My Mom Is Better Than Your Mom

OK, so this may not be categorically true. Only one person was polled: me. I am sure your moms have done great things too and are superheroes in their own way. My mom turns 75 today and instead of a gift, she asked that the people who love her write a note to her or create a work of art. This is a little of both. Happy Birthday Mom. I don’t think she will mind this existing in such a public forum.

My mom has had many roles over the years, but I want to focus on one, motherhood. She has been a mom for 55 years now and if you added up all the years for every child, it is over 350!

11203570_10206205266758210_7823587336853467529_oAnd just in case you were wondering if that’s where she got all her gray hair from, then what about the purple or the blue?? Where did she get that colorful streak? I think it is from her sense of adventure and whimsy. There are so many stories, and I want to share just a couple with you that helped shape me into the woman I am today.

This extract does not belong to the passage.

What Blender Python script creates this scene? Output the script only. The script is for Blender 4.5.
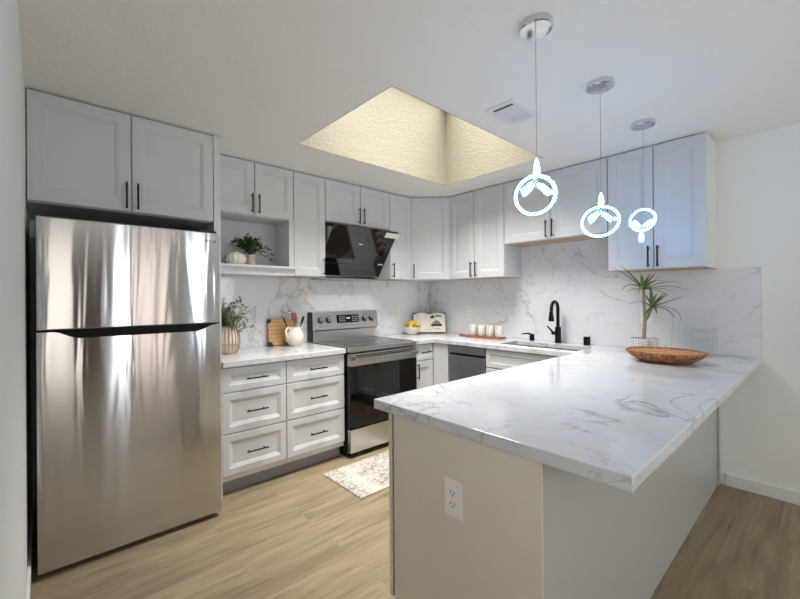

My mom had 6 kids under the age of 6. After they pick their jaws up, people always ask me how she did it. I am not sure anyone knows.  When she had the twins in 1967, before ultrasounds were the norm, she fought with the doctor for much of her pregnancy because he was insistent that she was carrying one baby when she knew there were two babies were in there. Imagine the chaos when she brought those two home to add to the four of us (ages 5, 4, 2, and 1.) And what a gift when she brought home one more 5 years later to make our family complete. Even with her hands so full, there were many things she did to make each of us feel special.  One of those days for me was when I was almost 10. She stayed home while my dad took a bunch of us somewhere, maybe to the Great New York State Fair. When we arrived back at home base, she had made me my very own bedroom (I think she gave up her sewing room.)  It was very special to have a space of my own with so many in our family. Thanks Mom, for teaching me that no matter how busy or chaotic life is, there is a way to treat people like they are important.

Before I was even old enough to understand about social justice, we had other people living with my family.  This opening of her home and her heart continued for years, inviting all kinds of people who needed a place to live into our lives. At first, there were unwed mothers and people leaving prison with nowhere else to go. Then we made the move to the Near West Side so my parents could be a part of ministry at St. Lucy’s Church and that opportunity gave us more chances to help and support those who were not as lucky as we were to have a big loving family and a roof over our heads. The two family house was big enough for our family of 9 plus.  There was always a plus one there (here are the 7 of us with a plus one, I think his name was Tony.)  The cast of characters would change, but the thing that would not change was that is was always a cast of characters. We sometimes didn’t know where our next meal was coming from and we all wore hand me down and donated clothing, but we were richer beyond measure. Thanks Mom, for showing me there is always more than I need.


Mom still lives in the same house where most of us grew up.  While many have left the city and the near Westside over the years as the area deteriorated, Mom stayed in the home she has lived in for the past 40+ years and has helped to revitalize the neighborhood.  I do not have the space to tell you all the ways in which she has been involved in the rebirth of her community, but I can mention that she has stayed active and involved since her retirement.   This includes 17 years of service on the board of  Huntington Family Center (a local social service agency) and she was a founding member of the Westside Arts Council.   Most of her most recent work has been with the Near Westside Initiative in several different capacities, including peace circles and work with the Citizen’s Review Board, advocating for those who live in the neighborhood and giving voice to those who are otherwise marginalized. Thanks Mom for showing me that every person is valuable and has worth.

When I was a preteen Mom was very involved in our church, St. Lucy’s, by teaching  confirmation classes, sitting on parish council, and as we got older she led a spiritual teen group, filling her house with teens from the neighborhood giving them love and guidance and a safe haven. As I grew older, I sought out chances to work with people younger than myself, acting as role model and mentor. I have had countless students and employees that have told me how I had infludenced their lives. Thanks Mom for giving me the love of teaching and mentoring and opening my heart to those who need a helping hand.






Happy birthday to my friend, role model, advocate, and Mom, Carole Horan. Every day is a celebration with you!!